More precisely, the theory of Balance of Power has certain key aspects that have been agreed upon throughout the literature on the subject. First of all, the main objective of states, according to the Balance of Power theory is to secure their own safety, consistent with political realism or the realist world-view. Secondly, states reach an equilibrium because of this objective of self-preservation. States, by trying to avoid the dominance of one particular state, will ally themselves with other states until an equilibrium is reached.[5]
As Professor L. Oppenheim (Internal. Law, i. 73) points out, an equilibrium between the various powers which form the family of nations is, in fact, essential to the very existence of any international law. In the absence of any central authority, the only sanction behind the code of rules established by custom or defined in treaties, known as ‘international law’, is the capacity of the powers to hold each other in check. If this system fails, nothing prevents any state sufficiently powerful from ignoring the law and acting solely according to its convenience and its interests.”

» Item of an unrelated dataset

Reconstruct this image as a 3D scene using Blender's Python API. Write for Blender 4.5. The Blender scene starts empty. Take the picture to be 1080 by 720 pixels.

Somewhere between the multilateral and the unilateral balances of external and domestic forces is a line of self interests that are in direct contradiction with a civilization process of homeostatic steady state economy and this does not even enter into the crisis in consciousness between economic and ecological disequilibrium. The regressive forces are counterbalancing and sustaining a delusional “stasis” termed status quo and laissez faire.
Pardon me if I appear cynical, but I don’t think this is a “systems capacity” problem.